予備校はカネばかりかかり、基礎もわからない受験生には無益である。予備校というのは、基礎学力、さらには合格レベルにある受験生が行くところだ。
大学受験というのは、信頼できる参考書に出会うことが、如何に大切であるか。
わたしは、予備校の価値を知らない。だから資格試験において、カネのかかる資格試験予備校には引かれながらも結局参考書独学の道を選んでしまった。今なら予備校を躊躇なく選ぶと思う。教育は投資、自己投資だということを心底からわかっていたならば、選択で迷うことはなかったのにとよく思う。若いときの未来はカネを惜しまないで先行投資すべきなのだ。
いい参考書に出会うことが幸運をもたらす。わたしは参考書の良否を識別するこにかけては専門家である。やりようによっては、参考書だけで受かるのが受験である。予備校ものは、投資ということか、2つの予備校に申し込んで教材だけ手に入れるという人たちのことを知っている。そうなのである。教材を手に入れるために、予備校にカネを使う人は、資格試験でもかなりいた。参考書の中に、予備校ものが大きな比重を占めることとなった。
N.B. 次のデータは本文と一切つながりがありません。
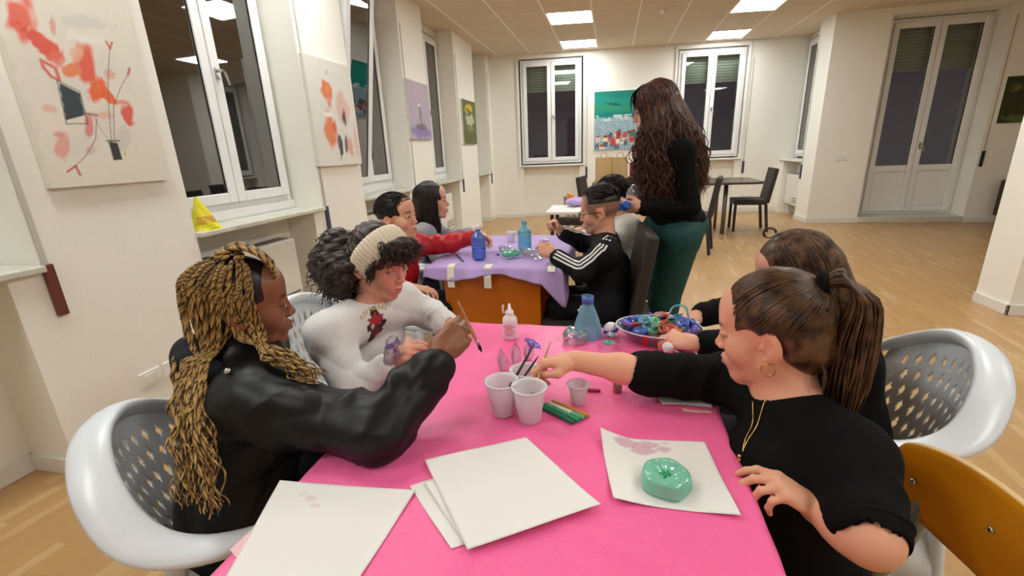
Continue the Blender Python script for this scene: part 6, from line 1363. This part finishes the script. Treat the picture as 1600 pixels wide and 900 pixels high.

わたしは、職業柄参考書にカネを注ぎ込んできたため、下らない参考書も腐るほど見てきた。その中で光る参考書に出会ったときの、感動は例えようもなかった。
そのわたしが、参考書執筆に取り組むようになって、一冊の本を書くということの大変さを知った。次から次に湧き起こる疑問のために、一冊、一冊と書物を読む。一冊の参考書を書くのに、十冊以上の書物を読む結果となる。
わたしは、参考書執筆家としての道を切り開きつつあるのだろうか。